Segment Three: The Bots simulate Mike’s 10-year high school reunion, based on what they found in Mike's yearbook. The theme: "Hungry Like the Wolf".

Segment Four: Mike and Crow have built the Quinn Martin Nature Preserve so old actors have a place to go when they’re no longer useful. Servo eventually recognizes that the Hypno-Helio-Static-Stasis is taking effect on them.

Segment Five: The Mads are foiled by Ecstato-Euphoro-Fun (with patented Hinder 90), a device which takes a B movie and turns it into a "Yippee movie"! Frank eventually falls under Hinder 90's spell.

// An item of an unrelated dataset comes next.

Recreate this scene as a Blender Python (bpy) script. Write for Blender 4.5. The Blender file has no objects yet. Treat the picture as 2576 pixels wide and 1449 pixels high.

Stinger: The hysterical French maid shouts, "Thank you!"

Obscure References

  • "... I hear the robin sing..."

This was the delightful aria performed by John Cleese at the beginning of Monty Python's "Archaeology Today" sketch.

  • "Gary Burghoff goes undercover!" "That would explain his career for the past ten years!"

Actor Gary Burghoff portrayed Corporal Radar O'Reilly in the movie & TV series M*A*S*H.

  • "Don't cry out loud..."

From the song "Don't Cry Out Loud" by Melissa Manchester.

  • "Hey, my 'Advocate' is here!"

A reference to the gay-oriented magazine The Advocate.

  • "Stop the near-insanity!"

Mike is paraphrasing fitness guru Susan Powter.

  • "Jack Kevorkian throws a tailgate party."

Jack Kevorkian is a famous proponent of doctor-assisted suicide.

  • "Dirty Mary and Crazy Larry, NO!"

A reference to the 1974 movie Dirty Mary, Crazy Larry.

  • "Kill da wabbit, kill da wabbit..."

A line sung by Elmer Fudd in the 1957 cartoon What's Opera, Doc?.

  • "'The Powers That Be' is on!"

The Powers That Be was a short-lived 1990s sitcom on NBC that centered on a U.S. senator & his family in Washington.